The records should be written out in full, with nothing altered.

######

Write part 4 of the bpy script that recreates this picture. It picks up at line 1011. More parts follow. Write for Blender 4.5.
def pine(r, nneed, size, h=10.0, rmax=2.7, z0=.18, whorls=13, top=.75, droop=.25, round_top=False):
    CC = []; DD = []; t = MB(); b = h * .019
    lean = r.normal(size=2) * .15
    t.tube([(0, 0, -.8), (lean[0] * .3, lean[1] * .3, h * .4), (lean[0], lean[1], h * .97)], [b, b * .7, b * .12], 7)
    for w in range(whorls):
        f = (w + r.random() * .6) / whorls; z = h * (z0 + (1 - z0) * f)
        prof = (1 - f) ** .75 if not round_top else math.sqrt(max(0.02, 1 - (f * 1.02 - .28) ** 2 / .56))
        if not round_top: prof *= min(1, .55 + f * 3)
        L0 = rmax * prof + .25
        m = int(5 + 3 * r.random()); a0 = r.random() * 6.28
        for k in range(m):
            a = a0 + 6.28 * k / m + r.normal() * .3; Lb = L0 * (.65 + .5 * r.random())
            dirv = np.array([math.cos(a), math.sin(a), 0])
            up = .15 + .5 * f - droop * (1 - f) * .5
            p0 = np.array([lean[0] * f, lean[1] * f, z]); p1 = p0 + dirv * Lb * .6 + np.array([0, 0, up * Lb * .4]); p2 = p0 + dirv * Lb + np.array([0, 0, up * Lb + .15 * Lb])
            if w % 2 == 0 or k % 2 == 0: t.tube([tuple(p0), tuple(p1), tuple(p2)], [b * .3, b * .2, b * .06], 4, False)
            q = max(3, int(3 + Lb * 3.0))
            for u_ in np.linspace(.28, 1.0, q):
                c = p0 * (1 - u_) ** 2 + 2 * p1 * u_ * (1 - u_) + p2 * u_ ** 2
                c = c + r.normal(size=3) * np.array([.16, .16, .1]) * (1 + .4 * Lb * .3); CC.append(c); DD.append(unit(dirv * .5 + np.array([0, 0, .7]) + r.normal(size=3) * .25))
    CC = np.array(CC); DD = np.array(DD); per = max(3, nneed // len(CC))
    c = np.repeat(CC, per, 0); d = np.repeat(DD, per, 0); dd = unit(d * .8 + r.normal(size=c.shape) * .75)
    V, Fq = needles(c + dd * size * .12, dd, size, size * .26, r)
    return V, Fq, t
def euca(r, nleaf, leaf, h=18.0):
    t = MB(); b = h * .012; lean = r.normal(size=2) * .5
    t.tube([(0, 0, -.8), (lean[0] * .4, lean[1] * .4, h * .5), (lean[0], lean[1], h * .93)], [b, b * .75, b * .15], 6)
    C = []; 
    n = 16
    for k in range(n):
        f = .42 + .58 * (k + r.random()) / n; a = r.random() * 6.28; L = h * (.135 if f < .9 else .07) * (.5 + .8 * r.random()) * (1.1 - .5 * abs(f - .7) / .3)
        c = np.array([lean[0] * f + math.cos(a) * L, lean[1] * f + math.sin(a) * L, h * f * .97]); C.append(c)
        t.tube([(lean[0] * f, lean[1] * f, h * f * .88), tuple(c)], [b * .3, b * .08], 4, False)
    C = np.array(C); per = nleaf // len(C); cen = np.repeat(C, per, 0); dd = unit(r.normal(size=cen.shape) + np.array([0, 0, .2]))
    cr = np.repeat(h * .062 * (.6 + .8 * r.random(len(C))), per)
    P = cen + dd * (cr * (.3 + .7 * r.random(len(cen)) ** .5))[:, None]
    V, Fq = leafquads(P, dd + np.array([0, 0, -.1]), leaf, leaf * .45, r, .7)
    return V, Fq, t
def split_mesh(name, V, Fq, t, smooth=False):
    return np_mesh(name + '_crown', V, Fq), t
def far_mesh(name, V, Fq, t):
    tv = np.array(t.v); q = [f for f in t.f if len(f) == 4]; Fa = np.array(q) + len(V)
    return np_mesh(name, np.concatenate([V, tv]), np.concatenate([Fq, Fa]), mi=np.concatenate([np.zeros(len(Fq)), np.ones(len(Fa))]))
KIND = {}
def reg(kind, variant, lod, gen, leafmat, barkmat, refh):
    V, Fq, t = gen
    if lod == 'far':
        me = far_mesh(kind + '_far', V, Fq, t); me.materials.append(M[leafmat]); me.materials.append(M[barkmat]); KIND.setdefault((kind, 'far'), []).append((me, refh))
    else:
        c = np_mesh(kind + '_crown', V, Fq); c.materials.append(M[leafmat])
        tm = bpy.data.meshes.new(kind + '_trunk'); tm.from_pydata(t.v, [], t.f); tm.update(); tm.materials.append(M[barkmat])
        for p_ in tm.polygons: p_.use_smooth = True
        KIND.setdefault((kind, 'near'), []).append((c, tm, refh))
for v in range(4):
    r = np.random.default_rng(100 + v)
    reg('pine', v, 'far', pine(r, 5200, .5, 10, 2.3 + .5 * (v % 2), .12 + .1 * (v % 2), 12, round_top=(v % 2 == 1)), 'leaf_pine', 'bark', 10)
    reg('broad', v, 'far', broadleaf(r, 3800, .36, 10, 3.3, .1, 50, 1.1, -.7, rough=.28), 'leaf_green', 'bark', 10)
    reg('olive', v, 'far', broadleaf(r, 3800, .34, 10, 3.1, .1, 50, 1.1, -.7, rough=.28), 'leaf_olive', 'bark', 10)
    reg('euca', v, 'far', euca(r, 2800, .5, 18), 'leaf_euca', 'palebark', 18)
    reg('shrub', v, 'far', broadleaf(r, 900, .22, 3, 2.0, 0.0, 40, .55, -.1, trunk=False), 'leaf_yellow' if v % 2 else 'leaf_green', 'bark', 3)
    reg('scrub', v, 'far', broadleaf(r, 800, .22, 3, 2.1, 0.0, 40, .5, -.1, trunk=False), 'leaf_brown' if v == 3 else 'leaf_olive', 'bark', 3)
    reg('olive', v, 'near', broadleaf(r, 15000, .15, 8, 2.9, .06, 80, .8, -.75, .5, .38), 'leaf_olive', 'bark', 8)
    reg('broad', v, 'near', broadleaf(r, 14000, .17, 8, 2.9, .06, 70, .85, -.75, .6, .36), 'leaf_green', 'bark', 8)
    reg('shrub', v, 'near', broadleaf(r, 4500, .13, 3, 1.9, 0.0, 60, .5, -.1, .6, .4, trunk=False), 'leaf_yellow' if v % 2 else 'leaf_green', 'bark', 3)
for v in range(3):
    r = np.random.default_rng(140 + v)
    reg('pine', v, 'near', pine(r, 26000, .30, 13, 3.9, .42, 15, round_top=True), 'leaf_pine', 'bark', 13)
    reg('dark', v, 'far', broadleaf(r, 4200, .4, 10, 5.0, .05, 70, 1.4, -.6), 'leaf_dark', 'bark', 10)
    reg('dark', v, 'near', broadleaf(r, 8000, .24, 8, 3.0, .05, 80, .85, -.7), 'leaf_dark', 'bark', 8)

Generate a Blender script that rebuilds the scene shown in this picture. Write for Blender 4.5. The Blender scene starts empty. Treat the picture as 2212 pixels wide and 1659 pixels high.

######

• **ANSWER TO THE PROBLEM**
Write part 4 of the bpy script that recreates this picture. It picks up at line 1011. More parts follow. Write for Blender 4.5.
def pine(r, nneed, size, h=10.0, rmax=2.7, z0=.18, whorls=13, top=.75, droop=.25, round_top=False):
    CC = []; DD = []; t = MB(); b = h * .019
    lean = r.normal(size=2) * .15
    t.tube([(0, 0, -.8), (lean[0] * .3, lean[1] * .3, h * .4), (lean[0], lean[1], h * .97)], [b, b * .7, b * .12], 7)
    for w in range(whorls):
        f = (w + r.random() * .6) / whorls; z = h * (z0 + (1 - z0) * f)
        prof = (1 - f) ** .75 if not round_top else math.sqrt(max(0.02, 1 - (f * 1.02 - .28) ** 2 / .56))
        if not round_top: prof *= min(1, .55 + f * 3)
        L0 = rmax * prof + .25
        m = int(5 + 3 * r.random()); a0 = r.random() * 6.28
        for k in range(m):
            a = a0 + 6.28 * k / m + r.normal() * .3; Lb = L0 * (.65 + .5 * r.random())
            dirv = np.array([math.cos(a), math.sin(a), 0])
            up = .15 + .5 * f - droop * (1 - f) * .5
            p0 = np.array([lean[0] * f, lean[1] * f, z]); p1 = p0 + dirv * Lb * .6 + np.array([0, 0, up * Lb * .4]); p2 = p0 + dirv * Lb + np.array([0, 0, up * Lb + .15 * Lb])
            if w % 2 == 0 or k % 2 == 0: t.tube([tuple(p0), tuple(p1), tuple(p2)], [b * .3, b * .2, b * .06], 4, False)
            q = max(3, int(3 + Lb * 3.0))
            for u_ in np.linspace(.28, 1.0, q):
                c = p0 * (1 - u_) ** 2 + 2 * p1 * u_ * (1 - u_) + p2 * u_ ** 2
                c = c + r.normal(size=3) * np.array([.16, .16, .1]) * (1 + .4 * Lb * .3); CC.append(c); DD.append(unit(dirv * .5 + np.array([0, 0, .7]) + r.normal(size=3) * .25))
    CC = np.array(CC); DD = np.array(DD); per = max(3, nneed // len(CC))
    c = np.repeat(CC, per, 0); d = np.repeat(DD, per, 0); dd = unit(d * .8 + r.normal(size=c.shape) * .75)
    V, Fq = needles(c + dd * size * .12, dd, size, size * .26, r)
    return V, Fq, t
def euca(r, nleaf, leaf, h=18.0):
    t = MB(); b = h * .012; lean = r.normal(size=2) * .5
    t.tube([(0, 0, -.8), (lean[0] * .4, lean[1] * .4, h * .5), (lean[0], lean[1], h * .93)], [b, b * .75, b * .15], 6)
    C = []; 
    n = 16
    for k in range(n):
        f = .42 + .58 * (k + r.random()) / n; a = r.random() * 6.28; L = h * (.135 if f < .9 else .07) * (.5 + .8 * r.random()) * (1.1 - .5 * abs(f - .7) / .3)
        c = np.array([lean[0] * f + math.cos(a) * L, lean[1] * f + math.sin(a) * L, h * f * .97]); C.append(c)
        t.tube([(lean[0] * f, lean[1] * f, h * f * .88), tuple(c)], [b * .3, b * .08], 4, False)
    C = np.array(C); per = nleaf // len(C); cen = np.repeat(C, per, 0); dd = unit(r.normal(size=cen.shape) + np.array([0, 0, .2]))
    cr = np.repeat(h * .062 * (.6 + .8 * r.random(len(C))), per)
    P = cen + dd * (cr * (.3 + .7 * r.random(len(cen)) ** .5))[:, None]
    V, Fq = leafquads(P, dd + np.array([0, 0, -.1]), leaf, leaf * .45, r, .7)
    return V, Fq, t
def split_mesh(name, V, Fq, t, smooth=False):
    return np_mesh(name + '_crown', V, Fq), t
def far_mesh(name, V, Fq, t):
    tv = np.array(t.v); q = [f for f in t.f if len(f) == 4]; Fa = np.array(q) + len(V)
    return np_mesh(name, np.concatenate([V, tv]), np.concatenate([Fq, Fa]), mi=np.concatenate([np.zeros(len(Fq)), np.ones(len(Fa))]))
KIND = {}
def reg(kind, variant, lod, gen, leafmat, barkmat, refh):
    V, Fq, t = gen
    if lod == 'far':
        me = far_mesh(kind + '_far', V, Fq, t); me.materials.append(M[leafmat]); me.materials.append(M[barkmat]); KIND.setdefault((kind, 'far'), []).append((me, refh))
    else:
        c = np_mesh(kind + '_crown', V, Fq); c.materials.append(M[leafmat])
        tm = bpy.data.meshes.new(kind + '_trunk'); tm.from_pydata(t.v, [], t.f); tm.update(); tm.materials.append(M[barkmat])
        for p_ in tm.polygons: p_.use_smooth = True
        KIND.setdefault((kind, 'near'), []).append((c, tm, refh))
for v in range(4):
    r = np.random.default_rng(100 + v)
    reg('pine', v, 'far', pine(r, 5200, .5, 10, 2.3 + .5 * (v % 2), .12 + .1 * (v % 2), 12, round_top=(v % 2 == 1)), 'leaf_pine', 'bark', 10)
    reg('broad', v, 'far', broadleaf(r, 3800, .36, 10, 3.3, .1, 50, 1.1, -.7, rough=.28), 'leaf_green', 'bark', 10)
    reg('olive', v, 'far', broadleaf(r, 3800, .34, 10, 3.1, .1, 50, 1.1, -.7, rough=.28), 'leaf_olive', 'bark', 10)
    reg('euca', v, 'far', euca(r, 2800, .5, 18), 'leaf_euca', 'palebark', 18)
    reg('shrub', v, 'far', broadleaf(r, 900, .22, 3, 2.0, 0.0, 40, .55, -.1, trunk=False), 'leaf_yellow' if v % 2 else 'leaf_green', 'bark', 3)
    reg('scrub', v, 'far', broadleaf(r, 800, .22, 3, 2.1, 0.0, 40, .5, -.1, trunk=False), 'leaf_brown' if v == 3 else 'leaf_olive', 'bark', 3)
    reg('olive', v, 'near', broadleaf(r, 15000, .15, 8, 2.9, .06, 80, .8, -.75, .5, .38), 'leaf_olive', 'bark', 8)
    reg('broad', v, 'near', broadleaf(r, 14000, .17, 8, 2.9, .06, 70, .85, -.75, .6, .36), 'leaf_green', 'bark', 8)
    reg('shrub', v, 'near', broadleaf(r, 4500, .13, 3, 1.9, 0.0, 60, .5, -.1, .6, .4, trunk=False), 'leaf_yellow' if v % 2 else 'leaf_green', 'bark', 3)
for v in range(3):
    r = np.random.default_rng(140 + v)
    reg('pine', v, 'near', pine(r, 26000, .30, 13, 3.9, .42, 15, round_top=True), 'leaf_pine', 'bark', 13)
    reg('dark', v, 'far', broadleaf(r, 4200, .4, 10, 5.0, .05, 70, 1.4, -.6), 'leaf_dark', 'bark', 10)
    reg('dark', v, 'near', broadleaf(r, 8000, .24, 8, 3.0, .05, 80, .85, -.7), 'leaf_dark', 'bark', 8)

Generate a Blender script that rebuilds the scene shown in this picture. Write for Blender 4.5. The Blender scene starts empty. Treat the picture as 2212 pixels wide and 1659 pixels high.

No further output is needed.